I have to admit that I’ve been groomed to believe that the higher the price, the higher the quality of the product. This is not the case here. This product is just as good as any from Sephora that I have tested for a similar time period. As is the case with any new skin product, it does require a little time for your skin to adjust but that is to be expected. My skin appears to love it and I have not experienced any breakouts or irritation, nor any additional dry skin. Since I have very dry skin, I am always worried that a cleanser will strip my skin of all moisture. The clay-to-mousse is a unique texture that helps to remove everyday impurities with 3 pure clays and charcoal – it does exactly that. The only downside is L’Oreal’s notorious past that confirms this product is not cruelty-free.

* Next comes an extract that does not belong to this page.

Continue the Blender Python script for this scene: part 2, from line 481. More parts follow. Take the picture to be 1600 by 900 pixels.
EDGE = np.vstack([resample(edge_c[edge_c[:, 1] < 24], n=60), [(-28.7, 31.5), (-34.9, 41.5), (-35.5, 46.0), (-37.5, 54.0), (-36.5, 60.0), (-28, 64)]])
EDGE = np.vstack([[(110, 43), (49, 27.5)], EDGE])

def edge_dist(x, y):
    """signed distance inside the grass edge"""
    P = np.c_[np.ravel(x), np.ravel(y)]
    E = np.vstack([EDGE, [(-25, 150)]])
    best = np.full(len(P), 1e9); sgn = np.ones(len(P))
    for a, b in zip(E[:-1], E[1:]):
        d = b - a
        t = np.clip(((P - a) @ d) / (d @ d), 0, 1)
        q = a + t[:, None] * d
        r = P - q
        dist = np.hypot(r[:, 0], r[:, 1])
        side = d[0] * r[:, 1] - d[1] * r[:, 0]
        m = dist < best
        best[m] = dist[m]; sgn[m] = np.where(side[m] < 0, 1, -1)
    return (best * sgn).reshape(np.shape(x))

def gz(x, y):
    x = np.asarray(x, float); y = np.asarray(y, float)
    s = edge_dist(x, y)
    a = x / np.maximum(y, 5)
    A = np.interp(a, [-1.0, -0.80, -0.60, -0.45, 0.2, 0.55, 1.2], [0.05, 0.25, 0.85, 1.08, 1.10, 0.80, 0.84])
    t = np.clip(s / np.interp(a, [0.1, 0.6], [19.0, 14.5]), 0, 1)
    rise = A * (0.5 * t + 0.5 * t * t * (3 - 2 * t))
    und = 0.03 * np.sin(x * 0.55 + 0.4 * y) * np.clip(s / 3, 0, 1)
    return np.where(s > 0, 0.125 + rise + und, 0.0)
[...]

Component 2: Pure Clay Mask for Weekly Detox: Clear & Comfort Seaweed
Retail: ~$12.99

I don’t love all face masks. Some leave my dry skin feeling so dry and overexerted. I was worried that this, marketed as a clay mask, would cause this same reaction. What I did not realize was that while this is part of the “pure clay mask” collection, this is NOT a charcoal mask (there is one in the collection!) – it is a seaweed-based mask. It is a shimmery navy blue clay mask. It relaxed my skin without stripping it of all of the oils. I’ve used the mask twice now and intend to use it for a third time after posting this review. I only wish it were cruelty-free.